1.3 – My Story (Jill’s Journey to Publication)

In this episode I . . .

Share my own personal journey to publication, including:

-I started writing seriously in 2004 and didn’t get published until 2009.
-Overconfidence can blind you from learning and improving.
-How to find a publishing house and editor that’s right for your book.
-How to find an agent.
-The best place to meet editors and agents.
-Learning what a pitch statement is.
-How not to pitch your book.
-How to “Respect Your Dream” of writing a novel.
-Books on the craft of writing that helped me, such as:
          The First Five Pages by Noah Lukeman
          Self-Editing for Fiction Writers by Browne and King
          Techniques of the Selling Writer by Dwight Swain
          On Writing Well by William Zinsser
          Plot & Structure by James Scott Bell
          Getting Into Character by Brandilyn Collins
          Writing the Breakout Novel by Donald Maass
          The Writer’s Journey by Christopher Vogler
          Stein on Writing by Sol Stein
          On Writing by Stephen King
          How to Write Science Fiction & Fantasy by Orson Scott Card
-My first book that sold wasn’t the first one I’d completed (The New Recruit). It was the sixth book I’d completed (By Darkness Hid).

No matter where you are in your journey to publication, know that you won’t stay there forever. So, respect your dream. Don’t take shortcuts. Learn what you need to learn to improve and work hard. Above all else, have fun.

Enjoy yourself.




2 thoughts on “1.3 – My Story (Jill’s Journey to Publication)”
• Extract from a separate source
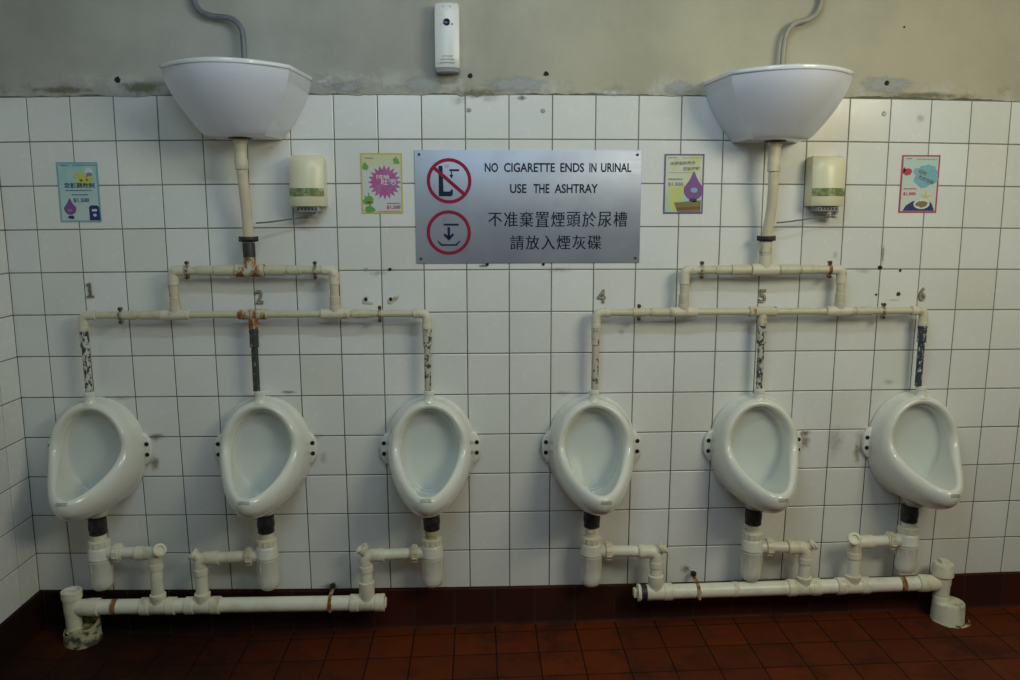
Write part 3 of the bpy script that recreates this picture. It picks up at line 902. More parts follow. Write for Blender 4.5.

  1. Hi Jill! I’ve just been researching writers’ conferences and they sound SO helpful and fun! I hope to attend one someday when I can afford it. As one of your readers, I’m glad you didn’t give up on your books. As far as reference books on the writing craft, do Storyworld First and Go Teen Writers count? 😉 I also read Stephen King’s book a year or two ago and found it very insightful.

    1. Writers’ conferences are THE BEST! There is nothing quite like being with people who understand you. And writers “get” each other. 😉

      Oh, yes, those two are certainly craft books. I didn’t mention them since I didn’t actually read them. LOL I did read Stephen King’s On Writing and loved it. I loved how many times he was rejected before he sold his first story. Knowing that made the whole process seem possible for me too.